Setup: Telecaster via phono plug into a Yamaha mixer. Mixer to the computer line in. Computer speaker out to a Radio Shack "A-B-C' analog audio switch. "A" goes to external powered surround sound speakers. "B" button goes to headphones. "C" button goes to an RCA to phono adapter plug for the amps. The configuration of A-B-C doesn't matter - I've changed them around already. Whenever I try to plug into the amp I can tweak the settings real low and delicately, but as soon as I hit a note or chord a little too hard it starts screaming at me and I have to pull the plug. Any thoughts or ideas? Balanced/unbalanced, line level mic level, grounding, shielding?

Thanks in advance,
Bob
 
It's feedback...

When monitoring what you're recording, use headphones.
 
Thanks Danny, but where is the loop coming from? There are no mics or speakers or anything else (that I know of) for the feedback to generate through. I know it sounds like feedback - but how to I stop the loop so I can play through an amp?
 
Sounds to me like you're feeding the guitar amps WAY more level than they're expecting.

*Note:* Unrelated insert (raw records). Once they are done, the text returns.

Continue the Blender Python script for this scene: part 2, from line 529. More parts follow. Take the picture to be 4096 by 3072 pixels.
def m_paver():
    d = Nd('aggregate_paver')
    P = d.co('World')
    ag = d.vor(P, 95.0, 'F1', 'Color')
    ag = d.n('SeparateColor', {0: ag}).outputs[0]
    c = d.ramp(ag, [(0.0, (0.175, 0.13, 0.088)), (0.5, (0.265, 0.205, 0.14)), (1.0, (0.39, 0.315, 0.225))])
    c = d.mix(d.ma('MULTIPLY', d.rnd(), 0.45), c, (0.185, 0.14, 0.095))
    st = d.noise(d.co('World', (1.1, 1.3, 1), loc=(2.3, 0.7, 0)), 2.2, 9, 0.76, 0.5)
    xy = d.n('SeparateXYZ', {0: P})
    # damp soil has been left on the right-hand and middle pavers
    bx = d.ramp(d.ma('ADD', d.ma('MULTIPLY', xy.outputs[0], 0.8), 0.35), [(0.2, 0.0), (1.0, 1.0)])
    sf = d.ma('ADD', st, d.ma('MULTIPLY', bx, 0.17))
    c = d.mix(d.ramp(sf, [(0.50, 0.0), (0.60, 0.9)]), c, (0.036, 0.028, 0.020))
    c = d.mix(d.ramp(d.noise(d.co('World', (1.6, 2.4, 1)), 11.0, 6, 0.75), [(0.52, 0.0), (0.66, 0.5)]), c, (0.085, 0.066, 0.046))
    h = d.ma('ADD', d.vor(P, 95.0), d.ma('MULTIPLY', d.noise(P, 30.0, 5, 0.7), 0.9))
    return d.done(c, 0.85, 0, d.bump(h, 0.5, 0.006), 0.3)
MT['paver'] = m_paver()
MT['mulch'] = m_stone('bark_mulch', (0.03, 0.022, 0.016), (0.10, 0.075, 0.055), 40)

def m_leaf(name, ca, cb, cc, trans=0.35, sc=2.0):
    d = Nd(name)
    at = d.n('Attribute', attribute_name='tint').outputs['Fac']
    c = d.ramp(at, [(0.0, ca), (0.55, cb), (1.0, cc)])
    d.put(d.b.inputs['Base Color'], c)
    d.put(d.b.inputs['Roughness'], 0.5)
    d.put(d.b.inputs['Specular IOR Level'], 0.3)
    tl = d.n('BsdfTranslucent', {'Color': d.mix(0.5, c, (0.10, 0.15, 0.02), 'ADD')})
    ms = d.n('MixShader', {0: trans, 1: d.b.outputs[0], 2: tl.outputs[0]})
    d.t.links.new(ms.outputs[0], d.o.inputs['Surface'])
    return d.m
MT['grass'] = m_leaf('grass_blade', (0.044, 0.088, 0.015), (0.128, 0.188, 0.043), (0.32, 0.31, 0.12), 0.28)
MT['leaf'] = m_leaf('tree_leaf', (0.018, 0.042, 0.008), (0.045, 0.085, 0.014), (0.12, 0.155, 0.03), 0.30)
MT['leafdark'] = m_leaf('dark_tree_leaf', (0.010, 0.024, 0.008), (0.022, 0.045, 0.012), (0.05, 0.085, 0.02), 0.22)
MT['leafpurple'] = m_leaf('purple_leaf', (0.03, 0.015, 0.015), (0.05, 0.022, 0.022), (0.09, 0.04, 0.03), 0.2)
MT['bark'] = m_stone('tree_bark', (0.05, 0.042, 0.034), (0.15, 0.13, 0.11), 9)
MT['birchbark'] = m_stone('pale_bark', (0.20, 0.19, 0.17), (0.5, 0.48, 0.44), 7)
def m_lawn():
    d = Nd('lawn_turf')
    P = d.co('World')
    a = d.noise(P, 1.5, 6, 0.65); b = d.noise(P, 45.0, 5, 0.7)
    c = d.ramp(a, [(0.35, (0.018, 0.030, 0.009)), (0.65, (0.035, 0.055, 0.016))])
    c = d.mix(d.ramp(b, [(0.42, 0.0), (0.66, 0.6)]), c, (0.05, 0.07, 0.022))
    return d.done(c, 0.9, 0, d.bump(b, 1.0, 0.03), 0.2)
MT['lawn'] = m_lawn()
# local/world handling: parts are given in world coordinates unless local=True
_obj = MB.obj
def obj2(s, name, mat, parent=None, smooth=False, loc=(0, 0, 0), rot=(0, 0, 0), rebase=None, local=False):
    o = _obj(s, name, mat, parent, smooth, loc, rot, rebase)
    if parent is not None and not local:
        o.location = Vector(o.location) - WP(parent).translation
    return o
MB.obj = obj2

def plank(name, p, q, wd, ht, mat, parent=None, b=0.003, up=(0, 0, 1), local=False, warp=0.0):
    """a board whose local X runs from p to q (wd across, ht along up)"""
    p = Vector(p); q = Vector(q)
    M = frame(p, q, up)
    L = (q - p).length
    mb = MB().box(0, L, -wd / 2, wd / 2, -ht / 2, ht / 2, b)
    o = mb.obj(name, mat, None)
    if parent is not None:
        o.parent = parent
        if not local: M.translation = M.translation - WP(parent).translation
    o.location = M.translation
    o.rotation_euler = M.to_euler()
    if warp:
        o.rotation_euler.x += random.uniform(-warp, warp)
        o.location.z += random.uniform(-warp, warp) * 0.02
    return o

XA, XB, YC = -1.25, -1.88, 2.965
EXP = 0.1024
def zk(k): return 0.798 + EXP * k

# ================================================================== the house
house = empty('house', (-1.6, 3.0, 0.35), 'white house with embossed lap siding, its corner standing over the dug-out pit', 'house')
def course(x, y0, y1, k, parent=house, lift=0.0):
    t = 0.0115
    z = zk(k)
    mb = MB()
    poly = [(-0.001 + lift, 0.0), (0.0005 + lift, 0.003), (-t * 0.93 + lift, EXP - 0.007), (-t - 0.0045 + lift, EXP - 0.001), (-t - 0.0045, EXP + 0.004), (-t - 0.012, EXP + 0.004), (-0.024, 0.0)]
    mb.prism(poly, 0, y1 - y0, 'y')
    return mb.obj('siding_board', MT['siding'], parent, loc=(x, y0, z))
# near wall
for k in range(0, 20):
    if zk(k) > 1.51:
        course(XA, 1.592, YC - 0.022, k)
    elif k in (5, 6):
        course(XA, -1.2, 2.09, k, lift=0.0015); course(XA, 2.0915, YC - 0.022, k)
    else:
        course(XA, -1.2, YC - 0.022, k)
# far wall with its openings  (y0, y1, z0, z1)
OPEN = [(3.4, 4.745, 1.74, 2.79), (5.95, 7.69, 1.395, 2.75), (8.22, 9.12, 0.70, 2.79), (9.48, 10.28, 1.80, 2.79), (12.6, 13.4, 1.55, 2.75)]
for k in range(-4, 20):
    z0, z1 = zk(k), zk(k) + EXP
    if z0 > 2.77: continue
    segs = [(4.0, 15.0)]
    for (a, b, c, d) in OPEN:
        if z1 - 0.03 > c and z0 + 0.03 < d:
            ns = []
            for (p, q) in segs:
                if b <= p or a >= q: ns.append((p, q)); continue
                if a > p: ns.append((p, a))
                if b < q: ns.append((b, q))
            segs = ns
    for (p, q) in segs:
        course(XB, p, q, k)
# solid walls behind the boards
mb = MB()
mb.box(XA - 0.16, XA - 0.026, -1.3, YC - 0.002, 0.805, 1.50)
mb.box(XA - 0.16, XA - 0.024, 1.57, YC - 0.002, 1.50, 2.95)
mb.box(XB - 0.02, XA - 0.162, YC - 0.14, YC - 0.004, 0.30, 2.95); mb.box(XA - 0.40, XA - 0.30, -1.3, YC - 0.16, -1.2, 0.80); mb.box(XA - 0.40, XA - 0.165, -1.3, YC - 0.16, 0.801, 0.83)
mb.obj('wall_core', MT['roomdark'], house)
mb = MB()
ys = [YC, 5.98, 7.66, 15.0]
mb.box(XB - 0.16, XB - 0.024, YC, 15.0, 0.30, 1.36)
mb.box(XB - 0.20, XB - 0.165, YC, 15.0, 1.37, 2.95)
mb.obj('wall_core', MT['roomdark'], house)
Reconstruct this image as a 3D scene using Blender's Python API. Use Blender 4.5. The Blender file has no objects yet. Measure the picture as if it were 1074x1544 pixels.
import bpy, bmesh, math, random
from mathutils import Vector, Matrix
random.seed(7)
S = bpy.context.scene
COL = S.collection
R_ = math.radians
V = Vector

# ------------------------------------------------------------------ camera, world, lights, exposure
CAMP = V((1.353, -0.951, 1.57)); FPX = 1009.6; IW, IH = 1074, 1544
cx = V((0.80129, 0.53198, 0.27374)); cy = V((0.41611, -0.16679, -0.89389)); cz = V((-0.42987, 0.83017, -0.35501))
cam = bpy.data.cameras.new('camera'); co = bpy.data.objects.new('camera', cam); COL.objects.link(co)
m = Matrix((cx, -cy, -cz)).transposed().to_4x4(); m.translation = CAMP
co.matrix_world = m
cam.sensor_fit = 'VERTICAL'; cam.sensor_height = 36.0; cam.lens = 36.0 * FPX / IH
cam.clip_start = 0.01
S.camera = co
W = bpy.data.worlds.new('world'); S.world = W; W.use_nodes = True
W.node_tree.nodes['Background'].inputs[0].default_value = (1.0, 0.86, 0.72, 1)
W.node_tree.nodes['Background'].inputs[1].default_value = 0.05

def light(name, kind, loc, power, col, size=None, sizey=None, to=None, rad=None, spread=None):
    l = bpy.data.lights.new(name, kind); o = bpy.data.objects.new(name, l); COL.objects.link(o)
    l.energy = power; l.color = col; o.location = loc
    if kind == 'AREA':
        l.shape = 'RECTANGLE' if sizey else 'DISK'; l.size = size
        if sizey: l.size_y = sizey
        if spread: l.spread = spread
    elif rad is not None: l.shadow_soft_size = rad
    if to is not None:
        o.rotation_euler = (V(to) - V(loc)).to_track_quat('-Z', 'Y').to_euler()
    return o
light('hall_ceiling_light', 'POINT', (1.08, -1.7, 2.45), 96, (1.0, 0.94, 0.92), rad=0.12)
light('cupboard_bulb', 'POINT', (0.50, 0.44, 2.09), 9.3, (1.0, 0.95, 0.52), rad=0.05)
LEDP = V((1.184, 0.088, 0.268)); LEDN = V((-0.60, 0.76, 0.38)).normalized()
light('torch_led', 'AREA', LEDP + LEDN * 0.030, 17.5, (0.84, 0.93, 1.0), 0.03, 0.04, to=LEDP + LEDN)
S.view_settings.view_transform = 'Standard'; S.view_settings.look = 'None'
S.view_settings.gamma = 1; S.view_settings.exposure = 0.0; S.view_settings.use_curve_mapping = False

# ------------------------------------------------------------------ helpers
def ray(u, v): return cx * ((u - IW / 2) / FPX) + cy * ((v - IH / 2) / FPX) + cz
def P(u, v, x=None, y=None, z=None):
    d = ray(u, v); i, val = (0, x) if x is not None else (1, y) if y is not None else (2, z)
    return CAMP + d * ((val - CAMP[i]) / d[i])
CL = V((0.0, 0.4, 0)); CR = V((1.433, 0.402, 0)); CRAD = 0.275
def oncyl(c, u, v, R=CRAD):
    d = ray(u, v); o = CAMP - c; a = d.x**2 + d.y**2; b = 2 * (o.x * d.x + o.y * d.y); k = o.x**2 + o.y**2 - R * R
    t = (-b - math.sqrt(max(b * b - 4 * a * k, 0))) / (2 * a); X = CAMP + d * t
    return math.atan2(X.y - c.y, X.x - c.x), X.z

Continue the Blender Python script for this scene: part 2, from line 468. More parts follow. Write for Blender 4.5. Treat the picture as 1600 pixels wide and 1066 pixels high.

If you have an output level on your interface or soundcard turn it down as far --- or almost as far --- as it will go, then depend on the amp to boost the level.

Guitar Rig is nothing more than a fancy Pod or J-Station, but with line-level power behind it.


.
 
Or you're accidentally recording the upstairs neighbors having sex.
 
Thanks Danny, but where is the loop coming from? There are no mics or speakers or anything else (that I know of) for the feedback to generate through. I know it sounds like feedback - but how to I stop the loop so I can play through an amp?

Hm, no mics? Sorry, guess I misunderstood. :D

Is your setup like this?

Guitar -> Computer -> Guitar Rig 2 -> Line outputs -> Amp?? :confused:

I don't think amps accept a line-level signal. I'm not an expert on this stuff though.
 
it sounds like you are feeding the amps with an amplifed signal , the output on the soundcard is alot louder than a guitar would produce , do you have an input where you can plug in an external audio source on the amp ?

does it do it if you go to the surround sound speakers instead of the amp ?
 
AXEMAN,
That's what I don't get. It works fine with the powered surround sound speakers. Last night I tried a Direct Box and dropped the signal to the amp by -40db into the effects channel of my amp. Worked a little, but when you strum just a little too hard that one time - it screams like a banshee and pegs all the meters in Guitar Rig until I unplug it!

P.S. I've also tried doing the same thing with my little Marshall that has a dedicated "CD/Mp3" in channel (powered signal?) and it does the same.